Based on my measurements and viewing experiences, I would certainly agree that these DDR DMD chips do produce a much better image than that produced by previous generation DMD chips.

Perhaps at this point it is worth distinguishing between the 4x3 XGA (1024x768) DDR DMD chip used in the H56, (and the NEC HT1000), with the 1280x720 HD2 (“Mustang”) chip used in most of the higher end HT DLP projectors. There are currently about a dozen different projector models available based on this 16x9 HD2 “Mustang” chip. While all of the earlier HD2 models were considerably more expensive that the H56 with MSRPs at or above $10K, the recent offering by Immersive of the Virtuoso HT720 at $8500 and Optoma’s offering of the HD2-based H76 for a MSRP of $5995, are definitely shaking things up!

The other new DDR DMD chip worth mentioning is the 16x9 format, 1024x568 “Matterhorn”. While this chip is native 16x9, its resolution in the 16x9 mode is no different than 1024x768 XGA chips used in the H56. The difference however is that with the 16x9 “Matterhorn” chip, all the pixels, and therefore all the lumens, are used for a 16x9 image, thus potentially delivering a brighter 16x9 image than a projector with similar lumens rating, but with a 4x3 chip.

Inputs and connectivity

The H56 can easily connect with any input you are likely to give it, although at first you might ask, “Where are the component inputs?” The 15-Pin D-Sub connector seen above can be used for both Component Video and HDTV signals (with the provided adaptor cable), as well as for VGA-based inputs. There are also S-Video and a DVI port for connection to a computer or other DVI compatible devices. There is an adaptor to allow a second component connection via the DVI port. (The H56 comes with a very complete set of cables and adaptors.) Gone are the audio inputs present on the H55 that are, of course useless in an HT environment.

Controls

The remote control contains all of the controls to select inputs and aspect ratios (Format) as well as to tweak the projector via the on-screen menu system. As is the custom, most of these buttons are duplicated on the top of the projector. Focus is adjustable through the typical arrangement of a rotating ring on the lens assembly. A zoom ring is located on the top of the projector. The H56 also has a digital image ‘Zoom’ button that allows the user to temporarily zoom in on part of the image. This should not be confused with the optical zoom feature that ones uses to adjust the total image to fit the screen.

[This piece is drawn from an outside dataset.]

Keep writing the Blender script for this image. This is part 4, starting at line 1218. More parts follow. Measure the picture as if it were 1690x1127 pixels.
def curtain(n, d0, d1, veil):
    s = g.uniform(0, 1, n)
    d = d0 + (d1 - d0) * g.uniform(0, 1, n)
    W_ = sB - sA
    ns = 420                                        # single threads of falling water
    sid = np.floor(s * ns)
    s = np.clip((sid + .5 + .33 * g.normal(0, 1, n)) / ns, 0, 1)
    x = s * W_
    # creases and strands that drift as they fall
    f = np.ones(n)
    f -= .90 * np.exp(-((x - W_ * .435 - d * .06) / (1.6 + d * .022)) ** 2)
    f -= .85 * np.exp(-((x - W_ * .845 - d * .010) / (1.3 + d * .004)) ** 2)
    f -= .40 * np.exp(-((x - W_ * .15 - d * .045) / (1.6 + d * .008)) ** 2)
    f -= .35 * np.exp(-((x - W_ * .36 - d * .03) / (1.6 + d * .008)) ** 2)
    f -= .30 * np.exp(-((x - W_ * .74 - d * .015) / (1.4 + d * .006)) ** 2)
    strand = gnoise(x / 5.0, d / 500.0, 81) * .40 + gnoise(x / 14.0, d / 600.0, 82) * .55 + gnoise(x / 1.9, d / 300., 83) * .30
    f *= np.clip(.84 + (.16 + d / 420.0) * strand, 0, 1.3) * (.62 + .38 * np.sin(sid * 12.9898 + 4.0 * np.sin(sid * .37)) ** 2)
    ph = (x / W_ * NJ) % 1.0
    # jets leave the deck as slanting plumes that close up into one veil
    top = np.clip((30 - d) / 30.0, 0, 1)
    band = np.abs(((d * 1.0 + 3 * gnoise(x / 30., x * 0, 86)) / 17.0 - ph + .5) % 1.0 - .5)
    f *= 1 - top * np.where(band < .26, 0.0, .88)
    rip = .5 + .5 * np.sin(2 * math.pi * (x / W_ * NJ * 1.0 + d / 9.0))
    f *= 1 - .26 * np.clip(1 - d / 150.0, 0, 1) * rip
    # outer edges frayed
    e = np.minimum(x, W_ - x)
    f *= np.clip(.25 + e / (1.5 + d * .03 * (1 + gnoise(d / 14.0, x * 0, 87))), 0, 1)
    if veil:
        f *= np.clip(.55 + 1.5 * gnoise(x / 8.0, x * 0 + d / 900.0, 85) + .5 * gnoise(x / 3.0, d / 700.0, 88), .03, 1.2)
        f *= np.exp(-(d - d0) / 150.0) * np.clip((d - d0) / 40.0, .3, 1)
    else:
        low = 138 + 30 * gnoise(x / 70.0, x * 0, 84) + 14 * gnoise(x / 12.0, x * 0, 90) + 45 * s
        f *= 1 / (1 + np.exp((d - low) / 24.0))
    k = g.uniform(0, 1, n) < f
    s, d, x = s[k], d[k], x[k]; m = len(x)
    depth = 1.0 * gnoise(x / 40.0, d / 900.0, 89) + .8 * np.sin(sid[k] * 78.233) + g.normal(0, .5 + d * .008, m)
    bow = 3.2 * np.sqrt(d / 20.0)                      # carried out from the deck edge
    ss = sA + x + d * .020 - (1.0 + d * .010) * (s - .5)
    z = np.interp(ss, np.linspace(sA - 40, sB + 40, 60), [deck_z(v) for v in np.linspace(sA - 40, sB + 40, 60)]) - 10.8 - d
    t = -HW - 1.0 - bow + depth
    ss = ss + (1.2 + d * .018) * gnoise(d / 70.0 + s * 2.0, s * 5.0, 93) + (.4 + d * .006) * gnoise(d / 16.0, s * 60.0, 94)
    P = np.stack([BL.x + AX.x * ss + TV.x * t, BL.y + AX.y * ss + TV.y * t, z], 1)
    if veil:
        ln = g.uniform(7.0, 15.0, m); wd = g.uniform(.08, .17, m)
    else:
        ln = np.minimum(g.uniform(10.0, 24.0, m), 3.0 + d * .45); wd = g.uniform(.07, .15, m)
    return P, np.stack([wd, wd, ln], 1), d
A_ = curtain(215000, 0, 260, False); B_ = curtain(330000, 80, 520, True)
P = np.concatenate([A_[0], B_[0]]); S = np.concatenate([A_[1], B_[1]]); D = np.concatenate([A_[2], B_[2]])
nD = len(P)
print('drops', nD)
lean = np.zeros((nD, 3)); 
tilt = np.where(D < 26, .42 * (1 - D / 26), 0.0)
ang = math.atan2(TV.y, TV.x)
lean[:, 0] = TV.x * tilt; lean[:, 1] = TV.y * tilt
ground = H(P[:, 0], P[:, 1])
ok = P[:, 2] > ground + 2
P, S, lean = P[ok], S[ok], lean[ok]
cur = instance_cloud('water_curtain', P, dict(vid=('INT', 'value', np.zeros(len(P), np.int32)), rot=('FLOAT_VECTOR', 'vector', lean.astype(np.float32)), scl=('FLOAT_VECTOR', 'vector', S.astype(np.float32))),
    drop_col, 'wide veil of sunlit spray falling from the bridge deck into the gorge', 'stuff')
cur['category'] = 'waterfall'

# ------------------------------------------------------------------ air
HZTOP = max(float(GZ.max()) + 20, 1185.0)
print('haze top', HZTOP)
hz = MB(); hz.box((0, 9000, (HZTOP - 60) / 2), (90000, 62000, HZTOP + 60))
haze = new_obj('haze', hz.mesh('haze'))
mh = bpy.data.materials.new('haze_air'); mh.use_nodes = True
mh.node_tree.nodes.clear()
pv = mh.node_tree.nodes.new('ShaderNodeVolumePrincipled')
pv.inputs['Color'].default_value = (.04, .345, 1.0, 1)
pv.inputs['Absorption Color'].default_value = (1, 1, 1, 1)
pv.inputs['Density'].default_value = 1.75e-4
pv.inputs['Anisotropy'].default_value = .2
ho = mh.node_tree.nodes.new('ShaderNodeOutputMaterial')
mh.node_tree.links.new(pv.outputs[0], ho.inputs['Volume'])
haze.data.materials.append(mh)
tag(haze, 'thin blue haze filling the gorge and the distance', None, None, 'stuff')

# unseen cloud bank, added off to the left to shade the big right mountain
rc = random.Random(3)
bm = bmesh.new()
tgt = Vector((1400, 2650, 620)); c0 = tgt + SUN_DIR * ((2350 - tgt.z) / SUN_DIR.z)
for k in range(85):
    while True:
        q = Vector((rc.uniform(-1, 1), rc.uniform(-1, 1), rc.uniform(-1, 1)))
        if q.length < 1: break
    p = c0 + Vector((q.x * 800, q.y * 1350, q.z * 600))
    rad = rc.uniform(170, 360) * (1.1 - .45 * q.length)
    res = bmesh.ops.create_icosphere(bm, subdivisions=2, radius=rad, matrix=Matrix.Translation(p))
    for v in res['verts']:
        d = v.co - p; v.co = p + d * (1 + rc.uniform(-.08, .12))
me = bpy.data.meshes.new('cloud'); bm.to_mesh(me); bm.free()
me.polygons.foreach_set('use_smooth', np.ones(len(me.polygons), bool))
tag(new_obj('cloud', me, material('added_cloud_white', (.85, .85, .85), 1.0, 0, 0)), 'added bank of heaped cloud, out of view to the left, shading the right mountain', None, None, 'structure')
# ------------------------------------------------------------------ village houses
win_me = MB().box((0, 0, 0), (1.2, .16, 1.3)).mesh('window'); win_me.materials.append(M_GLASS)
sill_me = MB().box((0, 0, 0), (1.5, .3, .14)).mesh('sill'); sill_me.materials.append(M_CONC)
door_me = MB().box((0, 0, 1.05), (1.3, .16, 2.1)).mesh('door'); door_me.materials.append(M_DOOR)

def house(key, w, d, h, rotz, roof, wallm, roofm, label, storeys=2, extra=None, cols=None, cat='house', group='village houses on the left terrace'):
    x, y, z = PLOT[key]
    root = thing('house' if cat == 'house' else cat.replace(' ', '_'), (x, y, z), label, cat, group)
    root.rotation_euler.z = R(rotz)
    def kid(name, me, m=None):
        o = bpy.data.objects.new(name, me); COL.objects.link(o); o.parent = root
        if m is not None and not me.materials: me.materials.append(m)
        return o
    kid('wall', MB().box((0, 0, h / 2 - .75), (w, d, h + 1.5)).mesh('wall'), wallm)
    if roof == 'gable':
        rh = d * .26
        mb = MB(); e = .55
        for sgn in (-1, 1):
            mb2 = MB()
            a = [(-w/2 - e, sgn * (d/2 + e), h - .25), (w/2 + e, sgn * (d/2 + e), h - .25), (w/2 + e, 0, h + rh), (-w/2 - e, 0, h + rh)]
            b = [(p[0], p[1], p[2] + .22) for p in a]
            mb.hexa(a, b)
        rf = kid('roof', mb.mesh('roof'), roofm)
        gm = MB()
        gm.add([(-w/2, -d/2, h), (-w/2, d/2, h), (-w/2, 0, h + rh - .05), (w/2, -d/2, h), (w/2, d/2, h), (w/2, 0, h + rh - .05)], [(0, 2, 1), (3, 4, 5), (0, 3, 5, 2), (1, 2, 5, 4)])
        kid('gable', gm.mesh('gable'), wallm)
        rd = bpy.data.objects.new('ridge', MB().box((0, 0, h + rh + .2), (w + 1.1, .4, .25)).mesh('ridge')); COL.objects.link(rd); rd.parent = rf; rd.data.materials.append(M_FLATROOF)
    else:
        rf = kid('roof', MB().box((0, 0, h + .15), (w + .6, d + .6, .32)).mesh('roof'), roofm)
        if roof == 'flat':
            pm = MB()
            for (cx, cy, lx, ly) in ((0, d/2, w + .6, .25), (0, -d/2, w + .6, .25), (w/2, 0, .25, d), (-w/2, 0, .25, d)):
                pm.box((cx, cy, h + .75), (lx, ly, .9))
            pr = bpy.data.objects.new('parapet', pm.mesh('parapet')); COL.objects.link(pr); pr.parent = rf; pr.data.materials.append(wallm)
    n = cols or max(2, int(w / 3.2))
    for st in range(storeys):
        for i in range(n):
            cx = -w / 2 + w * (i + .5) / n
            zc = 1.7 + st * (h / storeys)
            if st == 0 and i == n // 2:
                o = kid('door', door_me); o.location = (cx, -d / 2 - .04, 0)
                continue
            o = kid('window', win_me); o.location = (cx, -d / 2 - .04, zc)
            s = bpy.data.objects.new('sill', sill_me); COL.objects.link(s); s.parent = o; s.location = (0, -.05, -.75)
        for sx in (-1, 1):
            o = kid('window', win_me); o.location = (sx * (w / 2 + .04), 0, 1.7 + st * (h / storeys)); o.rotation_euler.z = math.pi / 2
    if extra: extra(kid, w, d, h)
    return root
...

The user menu system for the Optoma H56 is greatly improved over the H55 with everything necessary to set up good grayscale tracking readily accessible without the need to enter a service or factory mode. This is another good example of Optoma keeping the special needs of the HT enthusiast in mind when they designed the H56.

Of course there are other menu controls for ‘Brightness’ and ‘Contrast’, as well as ‘Color”, ‘Tint’ and ‘Sharpness’ which can be adjusted using a test disk such as Avia. The remote also has buttons for fine-tuning many of these same controls, e.g., ‘Contrast’and ‘Brightness’, without bringing up the whole menu system. There is a ‘Color Temp’ adjustment with setting of 1, 2 and 3 (more about this in the measurements section).

Placement in the Room

As explained in the introduction, the H56 is a 4x3 projector, and I have a 16x9 screen, but use of the format control allowed convenient placement at the back of the room while projecting both 16x9 and 4x3 images. When used with a 16x9 screen, the H56 is, in practice, a projector with a long-throw lens and thus must be placed further back in the room than my reference projector.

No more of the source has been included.